# Scenes as source code
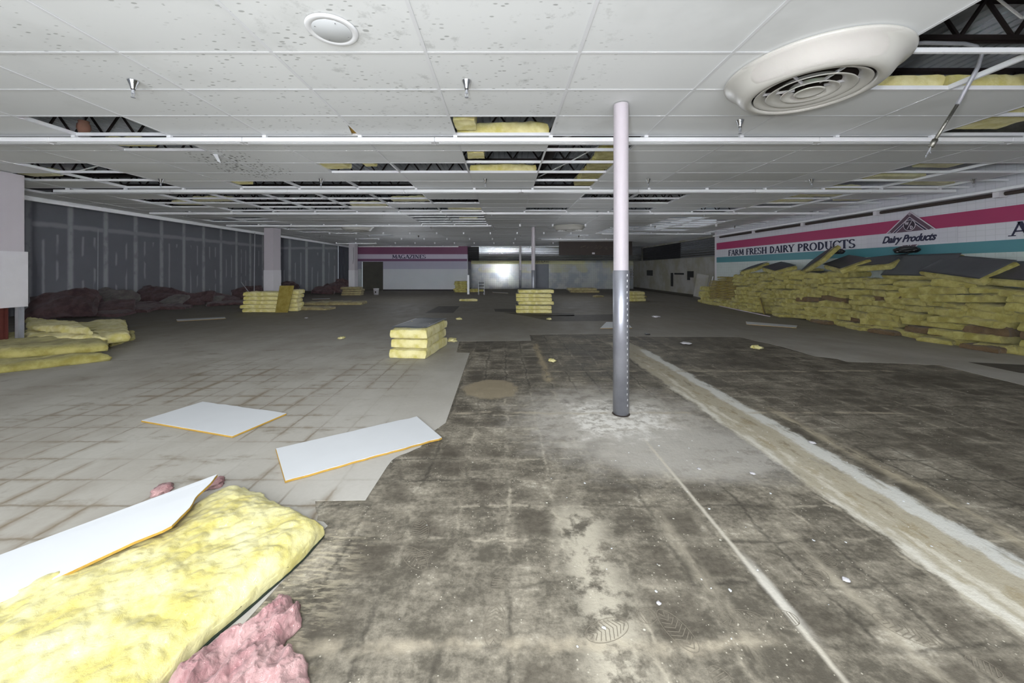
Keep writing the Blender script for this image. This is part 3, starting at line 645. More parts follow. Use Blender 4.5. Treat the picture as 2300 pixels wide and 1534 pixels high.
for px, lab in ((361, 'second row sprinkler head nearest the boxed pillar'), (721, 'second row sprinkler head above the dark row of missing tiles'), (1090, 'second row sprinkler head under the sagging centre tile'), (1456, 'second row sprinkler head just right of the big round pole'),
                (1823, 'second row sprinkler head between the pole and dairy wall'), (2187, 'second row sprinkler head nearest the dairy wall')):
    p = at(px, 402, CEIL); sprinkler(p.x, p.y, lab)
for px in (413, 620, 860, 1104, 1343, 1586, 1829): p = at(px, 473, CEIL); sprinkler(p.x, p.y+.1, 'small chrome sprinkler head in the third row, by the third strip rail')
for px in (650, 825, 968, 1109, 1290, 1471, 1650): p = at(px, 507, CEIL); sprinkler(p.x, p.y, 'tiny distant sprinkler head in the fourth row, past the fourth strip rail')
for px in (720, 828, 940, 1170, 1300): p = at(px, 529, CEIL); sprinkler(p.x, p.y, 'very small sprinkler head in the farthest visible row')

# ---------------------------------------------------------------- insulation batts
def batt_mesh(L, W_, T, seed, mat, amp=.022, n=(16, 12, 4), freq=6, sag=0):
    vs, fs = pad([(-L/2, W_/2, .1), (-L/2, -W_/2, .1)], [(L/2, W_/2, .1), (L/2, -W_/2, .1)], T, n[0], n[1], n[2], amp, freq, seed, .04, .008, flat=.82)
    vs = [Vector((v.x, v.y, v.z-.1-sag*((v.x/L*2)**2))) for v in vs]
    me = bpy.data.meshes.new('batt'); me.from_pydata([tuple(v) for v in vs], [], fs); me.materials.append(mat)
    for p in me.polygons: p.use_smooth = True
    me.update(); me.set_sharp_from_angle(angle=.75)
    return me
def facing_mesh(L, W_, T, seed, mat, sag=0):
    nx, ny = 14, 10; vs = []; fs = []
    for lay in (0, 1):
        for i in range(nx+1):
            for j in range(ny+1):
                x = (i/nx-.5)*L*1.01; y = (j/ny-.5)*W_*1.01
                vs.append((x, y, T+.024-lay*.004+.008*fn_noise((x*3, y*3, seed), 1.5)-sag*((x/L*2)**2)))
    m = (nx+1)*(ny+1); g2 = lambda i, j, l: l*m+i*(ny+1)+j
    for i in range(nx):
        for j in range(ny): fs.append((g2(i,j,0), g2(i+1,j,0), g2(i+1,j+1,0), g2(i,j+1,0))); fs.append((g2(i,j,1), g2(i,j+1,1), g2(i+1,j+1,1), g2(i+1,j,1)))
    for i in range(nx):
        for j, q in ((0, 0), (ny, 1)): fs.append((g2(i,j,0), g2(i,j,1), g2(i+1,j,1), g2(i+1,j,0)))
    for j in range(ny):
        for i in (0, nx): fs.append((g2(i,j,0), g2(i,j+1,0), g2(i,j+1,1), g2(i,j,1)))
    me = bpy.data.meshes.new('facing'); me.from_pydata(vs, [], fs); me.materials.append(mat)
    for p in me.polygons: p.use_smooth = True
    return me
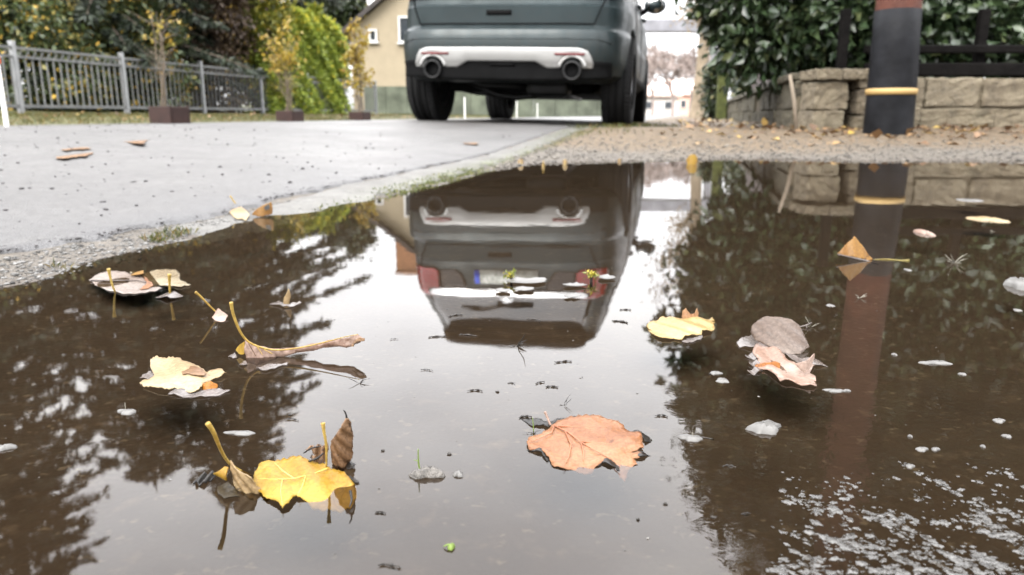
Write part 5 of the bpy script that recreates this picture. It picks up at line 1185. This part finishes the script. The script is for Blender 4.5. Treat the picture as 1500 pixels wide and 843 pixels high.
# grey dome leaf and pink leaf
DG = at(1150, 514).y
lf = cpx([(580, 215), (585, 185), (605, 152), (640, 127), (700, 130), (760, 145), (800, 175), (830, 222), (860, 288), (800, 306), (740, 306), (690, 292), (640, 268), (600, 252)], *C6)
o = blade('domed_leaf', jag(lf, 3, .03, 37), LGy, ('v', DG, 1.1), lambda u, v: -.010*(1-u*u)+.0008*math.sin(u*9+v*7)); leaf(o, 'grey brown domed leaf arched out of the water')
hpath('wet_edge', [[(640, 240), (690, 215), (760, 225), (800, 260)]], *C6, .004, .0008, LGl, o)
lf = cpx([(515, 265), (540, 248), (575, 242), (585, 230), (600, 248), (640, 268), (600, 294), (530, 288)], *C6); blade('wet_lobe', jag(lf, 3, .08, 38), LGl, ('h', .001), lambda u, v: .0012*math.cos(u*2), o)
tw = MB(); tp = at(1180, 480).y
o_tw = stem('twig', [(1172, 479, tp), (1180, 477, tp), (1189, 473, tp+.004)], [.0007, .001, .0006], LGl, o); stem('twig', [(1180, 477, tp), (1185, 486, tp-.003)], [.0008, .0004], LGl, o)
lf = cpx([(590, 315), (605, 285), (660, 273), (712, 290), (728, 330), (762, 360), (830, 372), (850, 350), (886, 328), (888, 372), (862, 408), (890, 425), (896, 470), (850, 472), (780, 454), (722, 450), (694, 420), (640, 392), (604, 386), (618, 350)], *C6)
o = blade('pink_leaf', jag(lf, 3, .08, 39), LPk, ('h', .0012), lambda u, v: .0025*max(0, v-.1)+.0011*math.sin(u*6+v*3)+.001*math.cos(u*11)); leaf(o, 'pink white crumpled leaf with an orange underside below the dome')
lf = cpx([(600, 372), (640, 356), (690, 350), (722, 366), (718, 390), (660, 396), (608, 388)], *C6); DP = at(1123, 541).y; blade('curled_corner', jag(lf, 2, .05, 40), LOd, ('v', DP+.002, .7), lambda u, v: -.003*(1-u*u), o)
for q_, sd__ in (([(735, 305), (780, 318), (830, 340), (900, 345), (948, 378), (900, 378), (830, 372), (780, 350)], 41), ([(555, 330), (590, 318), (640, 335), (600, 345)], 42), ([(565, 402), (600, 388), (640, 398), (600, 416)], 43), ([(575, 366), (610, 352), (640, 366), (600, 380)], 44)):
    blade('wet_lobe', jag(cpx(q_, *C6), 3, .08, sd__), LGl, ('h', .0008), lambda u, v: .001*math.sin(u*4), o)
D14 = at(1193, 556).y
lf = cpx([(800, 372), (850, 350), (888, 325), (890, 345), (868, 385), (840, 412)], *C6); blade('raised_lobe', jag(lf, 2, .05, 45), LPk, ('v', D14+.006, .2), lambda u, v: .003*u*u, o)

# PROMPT
Where a line of the entries contains the word "high", copy that line.

# THE OUTPUT
Keep writing the Blender script for this image. This is part 3, starting at line 645. More parts follow. Use Blender 4.5. Treat the picture as 2300 pixels wide and 1534 pixels high.
Write part 5 of the bpy script that recreates this picture. It picks up at line 1185. This part finishes the script. The script is for Blender 4.5. Treat the picture as 1500 pixels wide and 843 pixels high.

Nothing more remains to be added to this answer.